Congregants at True Bethel Baptist Church in Buffalo, N.Y., can fill a hunger craving at a Subway sandwich shop.
Brentwood Baptist Church in Houston features a McDonald’s.
Other large churches have fitness centers and barbershops, even credit unions for church members.
But very few have opened those businesses outside church walls.
“It’s common to have a coffee shop on campus, but as far as opening a coffee shop downtown to offset expenses or to feed the church’s needs, we haven’t heard of anything like that,” said Mark Greene, western regional manager for Outreach Media Group, a church marketing and development firm.
More than a decade ago, McClure, a soft-spoken man who is now the father of three, completed an internship at Overlake Christian Church in Redmond. He helped start another church before he quit the business.

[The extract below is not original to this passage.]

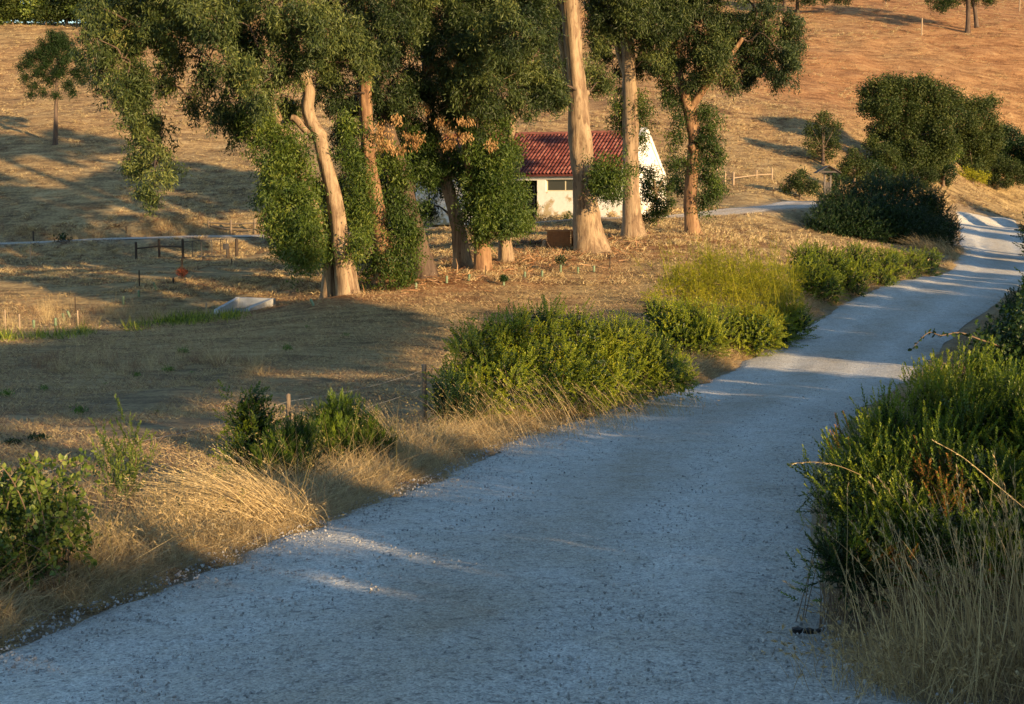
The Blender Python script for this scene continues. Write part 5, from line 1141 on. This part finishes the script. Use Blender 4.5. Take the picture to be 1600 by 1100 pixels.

“I was disillusioned,” he said. “I struggled with the critical attitudes of people in the church.”
McClure left the church for a job at Boeing. Then he met Davis, who convinced him to help out at Monroe Community Chapel.
“All the while we always had the conversation of what the church should be,” he said. “We thought some things were out of place from what God called it to be and what it had become.”
The pair decided that a downfall of the modern-day church is its walls. They keep Christians in and non-Christians out. The two weren’t mixing, and McClure and Davis believe they should.
“We talked to people in our church who owned businesses, and they had so much interaction with the community,” McClure said. “We thought it was the best way to get involved with the community.”
While snow melted into wide puddles in the parking lot last week, Michael Penick, 38, sat hunched over a laptop computer at one of Vinaccio’s small tables.
“I’m working from ‘home,’ ” he said.
Penick attends Monroe Community Chapel. He’s an enthusiastic supporter of the coffee shop.
“It’s a wonderful opportunity as an outreach to people,” he said. “For Christians to hang out with non-Christians. What an exciting moment if someone says, ‘Hey, how are you doing? What’s different about you?’ Maybe I’m different because I have Jesus in my heart.”
“I know a number of people who have had (that conversation) in here,” he said.
That’s real church, McClure believes.
When the region was hit hard by flooding in November, the shop provided coffee to local church groups who worked to help poor Hispanic immigrant families at Three Rivers Mobile Park.
He said that he and Davis want to work with Jemmett to open enough Vinaccio coffee shops so that they can work directly with coffee growers in third-world countries. McClure envisions a day when church groups will travel to minister to the growers.
“As God blesses us, it’s our responsibility to bless those in need,” McClure said. “We believe God gives people talents and passions. There are so many people who are entrepreneurial, and they should use those gifts.”